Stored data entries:
____

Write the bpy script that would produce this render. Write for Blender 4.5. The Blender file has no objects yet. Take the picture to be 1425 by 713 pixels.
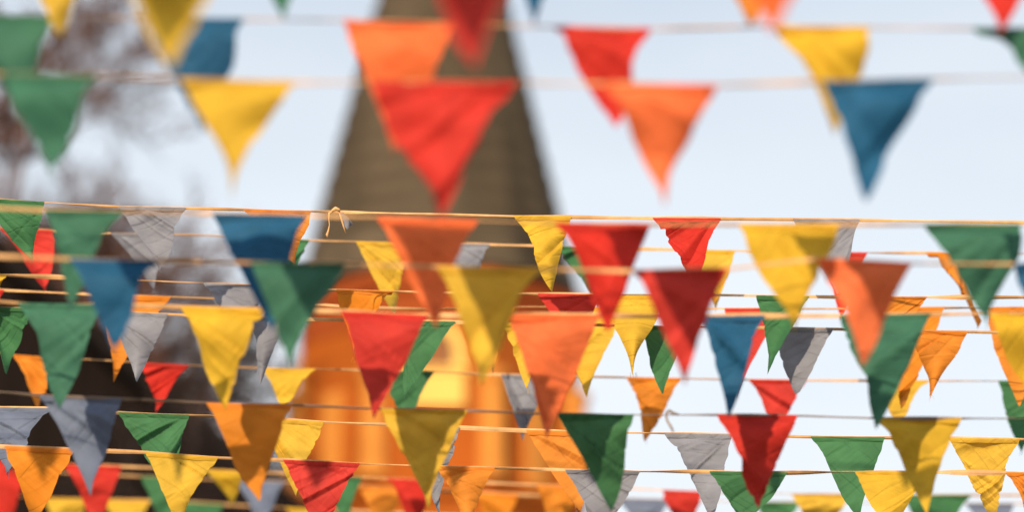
import bpy, math, random
import numpy as np
from mathutils import Vector

# ------------------------------------------------------------------ camera
SC = bpy.context.scene
COL = SC.collection
F_PX = 3365.0                       # focal length in pixels of a 1425 px wide frame (85 mm on 36 mm)
PITCH = math.radians(20.0)
CAM = Vector((0.0, 0.0, 1.6))
cd = bpy.data.cameras.new('camera')
cd.sensor_width = 36.0
cd.lens = F_PX / 1425.0 * 36.0
cd.clip_start = 0.1
cd.clip_end = 3000.0
cd.dof.use_dof = True
cd.dof.focus_distance = 6.95
cd.dof.aperture_fstop = 1.15
cam = bpy.data.objects.new('camera', cd)
cam.location = CAM
cam.rotation_euler = (math.pi / 2 + PITCH, 0, 0)
COL.objects.link(cam)
SC.camera = cam
FWD = Vector((0, math.cos(PITCH), math.sin(PITCH)))
UP = Vector((0, -math.sin(PITCH), math.cos(PITCH)))
RIGHT = Vector((1, 0, 0))

# ------------------------------------------------------------------ light
SUN_EL = math.radians(17.8)
SUN_AZ = math.radians(16.2)         # behind the camera, this far to its left
to_sun = Vector((-math.sin(SUN_AZ) * math.cos(SUN_EL), -math.cos(SUN_AZ) * math.cos(SUN_EL), math.sin(SUN_EL)))
world = bpy.data.worlds.new('World')
SC.world = world
world.use_nodes = True
wn, wl = world.node_tree.nodes, world.node_tree.links
wn.clear()
sky = wn.new('ShaderNodeTexSky')
sky.sky_type = 'NISHITA'
sky.sun_disc = False
sky.sun_elevation = SUN_EL
sky.sun_rotation = math.atan2(to_sun.x, to_sun.y)
sky.air_density = 1.0
sky.dust_density = 3.0
sky.ozone_density = 1.5
bg = wn.new('ShaderNodeBackground')
bg.inputs['Strength'].default_value = 0.15
wo = wn.new('ShaderNodeOutputWorld')
# thin high veil and haze: thick towards the horizon, thinning overhead, faintly streaked
tcw = wn.new('ShaderNodeTexCoord')
sep = wn.new('ShaderNodeSeparateXYZ')
wl.new(tcw.outputs['Generated'], sep.inputs[0])
mrw = wn.new('ShaderNodeMapRange')
mrw.interpolation_type = 'SMOOTHSTEP'
mrw.inputs['From Min'].default_value = 0.25; mrw.inputs['From Max'].default_value = 0.78
mrw.inputs['To Min'].default_value = 0.97; mrw.inputs['To Max'].default_value = 0.0
wl.new(sep.outputs['Z'], mrw.inputs['Value'])
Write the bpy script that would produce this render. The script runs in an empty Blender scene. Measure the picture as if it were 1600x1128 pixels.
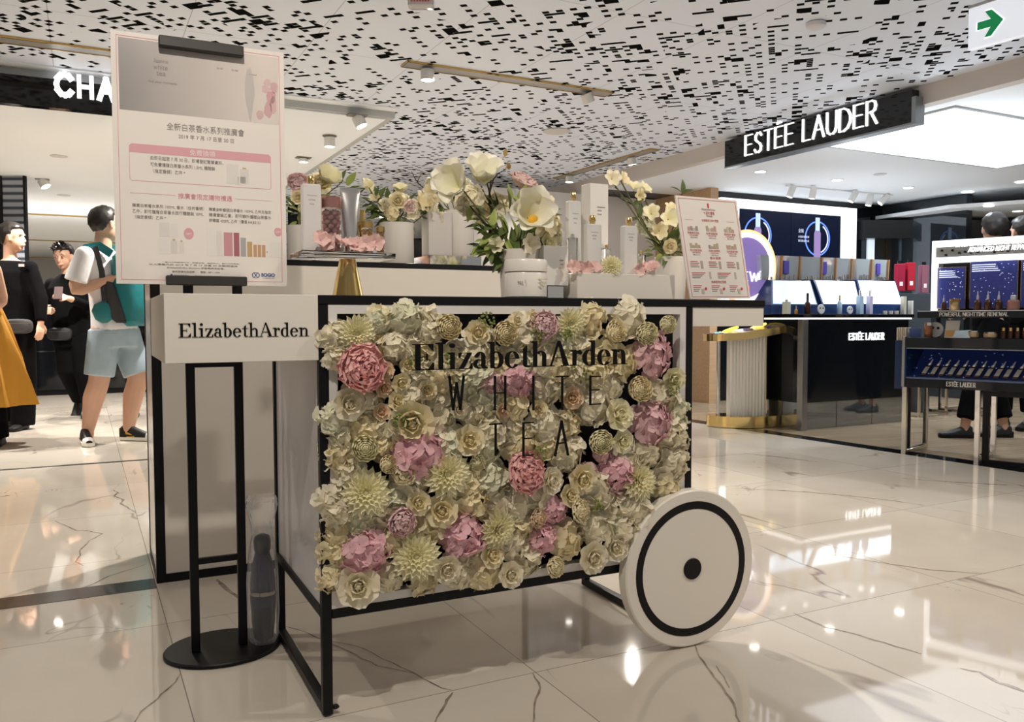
import bpy, bmesh, math, random
from mathutils import Vector, Matrix, noise
random.seed(7)
PI = math.pi
S = bpy.context.scene
COL = S.collection

# ---------------------------------------------------------------- camera
F = 1308.34; PITCH = 0.0488; ROLL = -0.0019; CAMH = 0.891
_fw = Vector((0, math.cos(PITCH), -math.sin(PITCH)))
_up = Vector((0, math.sin(PITCH), math.cos(PITCH)))
_rt = Vector((1, 0, 0))
_R = _rt*math.cos(ROLL) + _up*math.sin(ROLL)
_U = -_rt*math.sin(ROLL) + _up*math.cos(ROLL)
C0 = Vector((0, 0, CAMH))
cam = bpy.data.cameras.new('camera')
cam.sensor_width = 36; cam.lens = 36*F/1600; cam.clip_start = .05; cam.clip_end = 100
camo = bpy.data.objects.new('camera', cam); COL.objects.link(camo)
mr = Matrix((_R, _U, -_fw)).transposed().to_4x4(); mr.translation = C0
camo.matrix_world = mr
S.camera = camo

# ---------------------------------------------------------------- world, exposure
S.view_settings.view_transform = 'Standard'
S.view_settings.look = 'None'
S.view_settings.gamma = 1
S.view_settings.use_curve_mapping = False
S.cycles.caustics_reflective = False
S.view_settings.exposure = 0.05
W = bpy.data.worlds.new('world'); S.world = W; W.use_nodes = True
W.node_tree.nodes['Background'].inputs[0].default_value = (1.0, .95, .90, 1)
W.node_tree.nodes['Background'].inputs[1].default_value = .33

# ---------------------------------------------------------------- frames of reference
KO = Vector((-.424, 1.8368)); KA = .4601        # the cart's front left foot and its heading
TO = Vector((.0579, 2.0799)); TA = .4735        # the floor tiling and the shop fronts
def fr(o, a, u, v, z=0):
    return Vector((o.x + u*math.cos(a) - v*math.sin(a), o.y + u*math.sin(a) + v*math.cos(a), z))
def K(u, v, z=0): return fr(KO, KA, u, v, z)
def T(u, v, z=0): return fr(TO, TA, u, v, z)
DO = Vector((2.58, 5.50)); DA = -math.radians(45)  # serum display
def D(u, v, z=0): return fr(DO, DA, u, v, z)
def ray(x, y): return _fw + _R*((x-800)/F) - _U*((y-564)/F)
def atz(x, y, z=0):
    d = ray(x, y); return C0 + d*((z-CAMH)/d.z)
def aty(x, y, Y):
    d = ray(x, y); return C0 + d*(Y/d.y)
def onpl(o, a, x, y, axis, val):
    d = ray(x, y)
    n = Vector((math.cos(a), math.sin(a))) if axis == 0 else Vector((-math.sin(a), math.cos(a)))
    t = (val + n.dot(o))/(d.x*n.x + d.y*n.y)
    p = C0 + d*t
    q = Vector((p.x-o.x, p.y-o.y))
    return (q.x*math.cos(a)+q.y*math.sin(a), -q.x*math.sin(a)+q.y*math.cos(a), p.z)
def kp(x, y, b): r = onpl(KO, KA, x, y, 1, b); return r[0], r[2]      # point on a plane parallel to the cart's front
def tp(x, y, v): r = onpl(TO, TA, x, y, 1, v); return r[0], r[2]
def tu(x, y, u): r = onpl(TO, TA, x, y, 0, u); return r[1], r[2]
def dp(x, y, v): r = onpl(DO, DA, x, y, 1, v); return r[0], r[2]

# ---------------------------------------------------------------- lights
def spot(name, loc, target, power, col, size=70, blend=.6, rad=.022):
    l = bpy.data.lights.new(name, 'SPOT'); l.energy = power; l.color = col
    l.spot_size = math.radians(size); l.spot_blend = blend; l.shadow_soft_size = rad
    o = bpy.data.objects.new(name, l); COL.objects.link(o); o.location = loc
    o.rotation_euler = (Vector(target)-Vector(loc)).to_track_quat('-Z', 'Y').to_euler()
    return o
WARM = (1.0, .90, .78); NEUT = (1.0, .93, .84); COOL = (.86, .93, 1.0)
# ceiling spots over the aisle (the recessed fittings of the perforated ceiling)
spot('aisle_spot', T(.97, 2.93, 2.33), T(.45, .9, 0), 330, WARM, 105)
spot('aisle_spot', T(1.98, 2.93, 2.33), T(1.6, 1.0, 0), 240, WARM, 105)
spot('aisle_spot', T(-1.0, 3.45, 2.33), T(-.9, 2.6, 0), 45, WARM, 90)
spot('aisle_spot', T(3.5, 4.5, 2.33), T(2.6, 3.6, 0), 160, NEUT, 100)
spot('aisle_spot', T(3.5, 5.7, 2.33), T(2.5, 5.5, 0), 150, NEUT, 100)
spot('aisle_spot', T(-.9, -.9, 2.36), T(-.1, .2, .4), 78, WARM, 100)
spot('aisle_spot', T(1.7, -1.0, 2.36), T(1.1, .3, .4), 76, WARM, 100)
spot('aisle_spot', T(3.0, .6, 2.36), T(2.8, .8, 0), 60, NEUT, 100)
spot('aisle_spot', T(-1.9, 1.2, 2.36), T(-1.6, 1.4, 0), 50, WARM, 100)
DA_ = -math.radians(45)
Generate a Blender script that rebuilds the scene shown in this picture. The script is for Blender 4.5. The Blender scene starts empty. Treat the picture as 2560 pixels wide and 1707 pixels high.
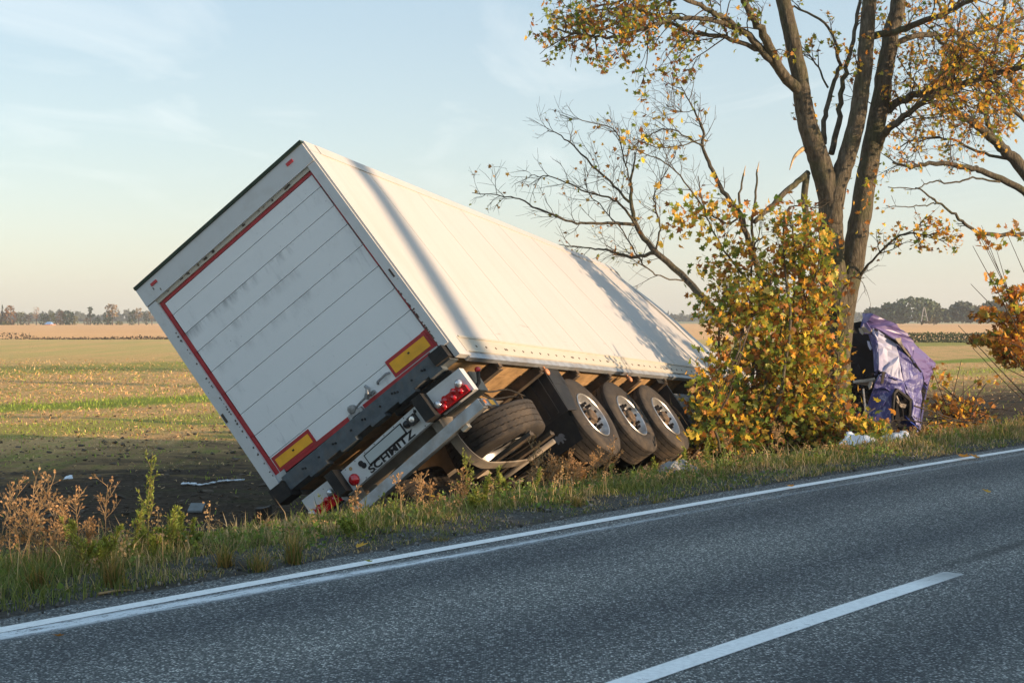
import bpy, math, random
import numpy as np
from mathutils import Vector, Matrix

R = math.radians
rng = np.random.default_rng(11)
random.seed(5)
C = bpy.context.scene.collection
SC = bpy.context.scene

# ------------------------------------------------------------------ camera
CAM = np.array([0.0, 0.0, 1.65])
FPX, CX, CY, HZ = 3555.0, 1280.0, 853.5, 795.0     # photograph: 2560 x 1707, 50 mm lens
PIT = math.atan((CY - HZ) / FPX)
cd = bpy.data.cameras.new('camera')
cd.lens = 50.0
cd.sensor_width = 36.0
cd.sensor_fit = 'HORIZONTAL'
cd.clip_start = 0.1
cd.clip_end = 6000
cam = bpy.data.objects.new('camera', cd)
C.objects.link(cam)
cam.location = CAM
cam.rotation_euler = (math.pi / 2 - PIT, 0, 0)
SC.camera = cam

# ------------------------------------------------------------------ sky and sun
SUN_AZ, SUN_EL = 111.0, 9.5          # azimuth clockwise from the view axis (+Y)
SKY_STRENGTH, SUN_STRENGTH, EXPOSURE = 0.13, 2.85, 1.55
w = bpy.data.worlds.new('World')
SC.world = w
w.use_nodes = True
nt = w.node_tree
nt.nodes.clear()
out = nt.nodes.new('ShaderNodeOutputWorld')
bg = nt.nodes.new('ShaderNodeBackground')
sky = nt.nodes.new('ShaderNodeTexSky')
sky.sky_type = 'NISHITA'
sky.sun_disc = False
sky.sun_elevation = R(SUN_EL)
sky.sun_rotation = R(SUN_AZ)
sky.altitude = 100
sky.air_density = 1.0
sky.dust_density = 0.8
sky.ozone_density = 1.4
bg.inputs['Strength'].default_value = SKY_STRENGTH
# thin high cirrus: noise on a plane far above, taken from the view direction
tc = nt.nodes.new('ShaderNodeTexCoord')
sep = nt.nodes.new('ShaderNodeSeparateXYZ')
nt.links.new(tc.outputs['Generated'], sep.inputs[0])
zc = nt.nodes.new('ShaderNodeMath'); zc.operation = 'MAXIMUM'; zc.inputs[1].default_value = 0.04
nt.links.new(sep.outputs['Z'], zc.inputs[0])
dx = nt.nodes.new('ShaderNodeMath'); dx.operation = 'DIVIDE'
dy = nt.nodes.new('ShaderNodeMath'); dy.operation = 'DIVIDE'
nt.links.new(sep.outputs['X'], dx.inputs[0]); nt.links.new(zc.outputs[0], dx.inputs[1])
nt.links.new(sep.outputs['Y'], dy.inputs[0]); nt.links.new(zc.outputs[0], dy.inputs[1])
cmb = nt.nodes.new('ShaderNodeCombineXYZ')
nt.links.new(dx.outputs[0], cmb.inputs[0]); nt.links.new(dy.outputs[0], cmb.inputs[1])
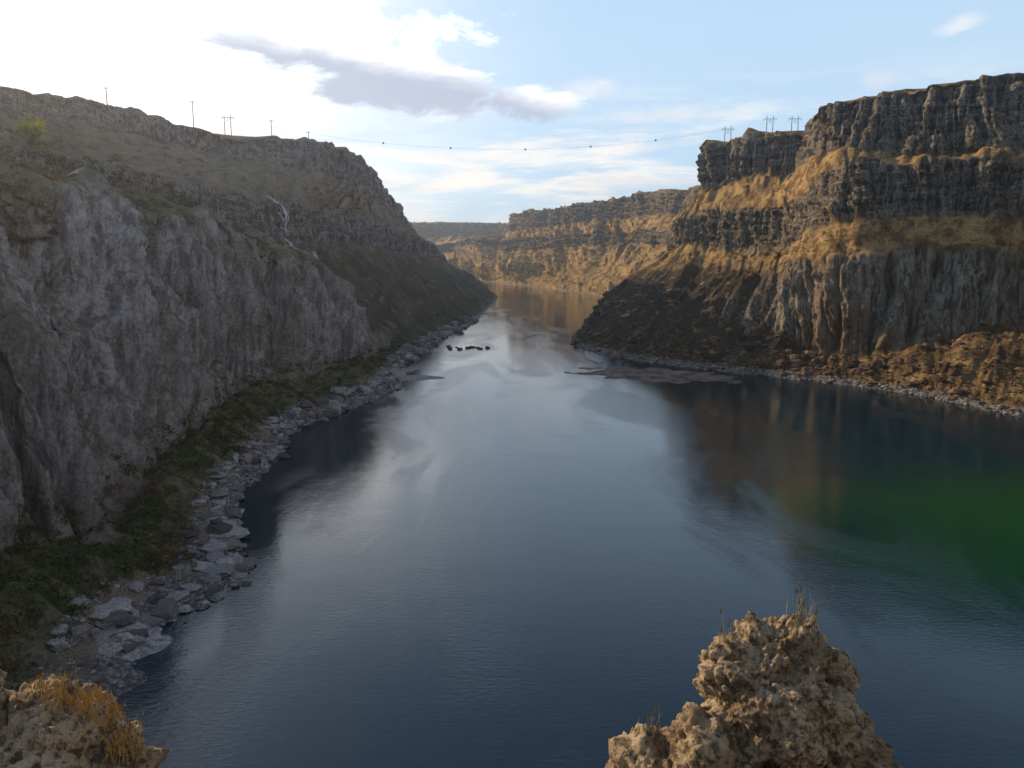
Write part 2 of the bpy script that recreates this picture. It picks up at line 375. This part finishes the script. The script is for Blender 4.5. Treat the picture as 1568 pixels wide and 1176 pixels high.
def rock_mat(name, c1, c2, sc=.6):
    m, nt, b = new_mat(name, .9, .2)
    geo = nt.node('ShaderNodeNewGeometry'); pos = geo.outputs['Position']
    r = nt.mix(geo.outputs['Random Per Island'], c1, c2)
    n = nt.noise(pos, sc*4, 6, .7)
    nt.l.new(nt.mix(nt.ramp(n, .35, .65, .0, .6), r, tuple(x*.4 for x in c1)), b.inputs['Base Color'])
    nt.l.new(nt.bump(n, .8, .3), b.inputs['Normal'])
    return m
mr1 = rock_mat('shore_rock', (.09, .08, .076), (.48, .45, .43)); mr2 = rock_mat('shore_rock_brown', (.045, .03, .022), (.28, .17, .10))
def pick(W, lo, hi, n, maxd=9e9, wfn=None, mind=0):
    r = np.where((W['v'] >= lo) & (W['v'] < hi))[0]
    out = np.zeros((0, 3))
    while len(out) < n:
        ci = rng.integers(0, len(W['t']), n*3); ri = rng.choice(r, n*3)
        p = W['P'][ci, ri]; k = p[:, 2] > -.3
        dd = np.hypot(p[:, 0], p[:, 1]); k &= (dd < maxd) & (dd > mind)
        if wfn is not None: k &= rng.random(len(p)) < wfn(p, W['veg'][ci, ri])
        out = np.vstack([out, p[k]])
    return out[:n]
p = pick(left, 0.8, 2.2, 9000, 800); d = np.hypot(p[:, 0], p[:, 1])
boulders('shore_boulders', p, (.16+rng.pareto(2.4, len(p))*.24).clip(0, 1.9)*np.clip(d/200, .7, 2.2), mr1)
p = pick(left, 1.0, 1.8, 60, 190, None, 125)
boulders('shore_ledge_rocks', p, rng.uniform(1.2, 3.4, len(p)), mr1, .36, .02)
p = pick(right, 0.8, 2.5, 6000, 900)
boulders('shore_boulders', p, (.3+rng.pareto(2.4, len(p))*.35).clip(0, 2.2), mr2)
p = pick(right, 0.9, 1.7, 2600, 620)
boulders('waterline_stones', p, rng.uniform(.3, .9, len(p)), mr1)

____

> [WRITTEN PROBLEM]:
Leave out the pictures and repeat the lines from the start of the material through the line with "RIGHT = Vector((1, 0, 0))", inclusive.

> [OUTPUT FOR THIS EXERCISE]:
Write the bpy script that would produce this render. Write for Blender 4.5. The Blender file has no objects yet. Take the picture to be 1425 by 713 pixels.
import bpy, math, random
import numpy as np
from mathutils import Vector

# ------------------------------------------------------------------ camera
SC = bpy.context.scene
COL = SC.collection
F_PX = 3365.0                       # focal length in pixels of a 1425 px wide frame (85 mm on 36 mm)
PITCH = math.radians(20.0)
CAM = Vector((0.0, 0.0, 1.6))
cd = bpy.data.cameras.new('camera')
cd.sensor_width = 36.0
cd.lens = F_PX / 1425.0 * 36.0
cd.clip_start = 0.1
cd.clip_end = 3000.0
cd.dof.use_dof = True
cd.dof.focus_distance = 6.95
cd.dof.aperture_fstop = 1.15
cam = bpy.data.objects.new('camera', cd)
cam.location = CAM
cam.rotation_euler = (math.pi / 2 + PITCH, 0, 0)
COL.objects.link(cam)
SC.camera = cam
FWD = Vector((0, math.cos(PITCH), math.sin(PITCH)))
UP = Vector((0, -math.sin(PITCH), math.cos(PITCH)))
RIGHT = Vector((1, 0, 0))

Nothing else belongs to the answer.